Nato troops kill 50 insurgents
2006-09-09 11:53
Kabul - Nato-led troops in a major offensive in southern Afghanistan killed around 50 insurgents in the past 24 hours using air strikes and artillery and gun fire, the force said on Saturday.
About 30 were killed in the past 12 hours and 20 on Friday as part of Operation Medusa, which was launched a week ago to drive militants out of a stronghold in Kandahar province, the birthplace of the Taliban movement, it said.
"We are engaging with everything from direct fire to artillery and airstrikes," an official with the Nato-led International Security Assistance Force (ISAF) said, announcing the 30 latest deaths.

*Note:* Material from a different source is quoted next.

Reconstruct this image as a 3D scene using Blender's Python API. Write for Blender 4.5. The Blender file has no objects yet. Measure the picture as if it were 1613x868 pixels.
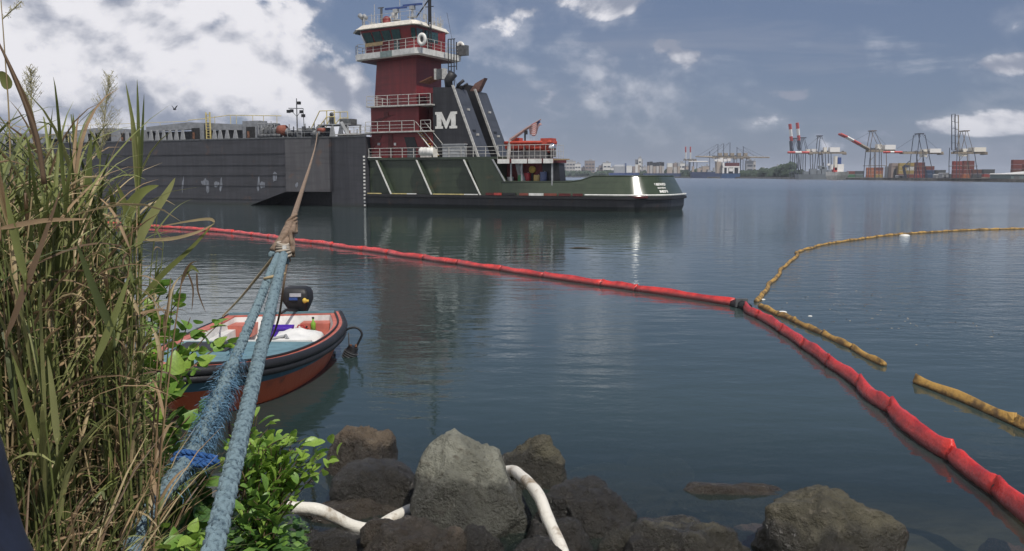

The killings took the number of militants killed in Operation Medusa to more than 350. Five Canadian soldiers have also been killed, one by accident.
Fourteen British airmen died on the first day of the operation when their reconnaissance plane crashed in the Panjwayi area due to a technical fault.
Much of Afghanistan's Taliban-linked violence is in the south, the heartland of the movement and where the ISAF took command of 10 000 mainly British, Canadian and Dutch troops on July 31.
The Taliban have waged a growing campaign this year against foreign and Afghan troops mainly in south Afghanistan. The regime was toppled from power in late 2001 by a US-led invasion of Afghanistan.
The group claimed responsibility for a suicide blast in the capital Kabul on Friday that killed two US soldiers and 14 Afghans. It was the deadliest suicide attack in the city for years.
The militants also attacked a border post in the eastern province of Khost late Friday.
One Taliban body was left at the site after an hour-long battle but blood-stained turbans and Afghan caps, called pakols, littered site, indicating the militants had suffered several casualties, a border police commander said.
Three police were wounded in the battle, health officials said.
In the northeastern province of Nuristan, also on the border with Pakistan, 10 trucks supplying a US base were torched by men who appeared to belong to the Taliban, witnesses told AFP.
The Afghan drivers were also beaten up, they said.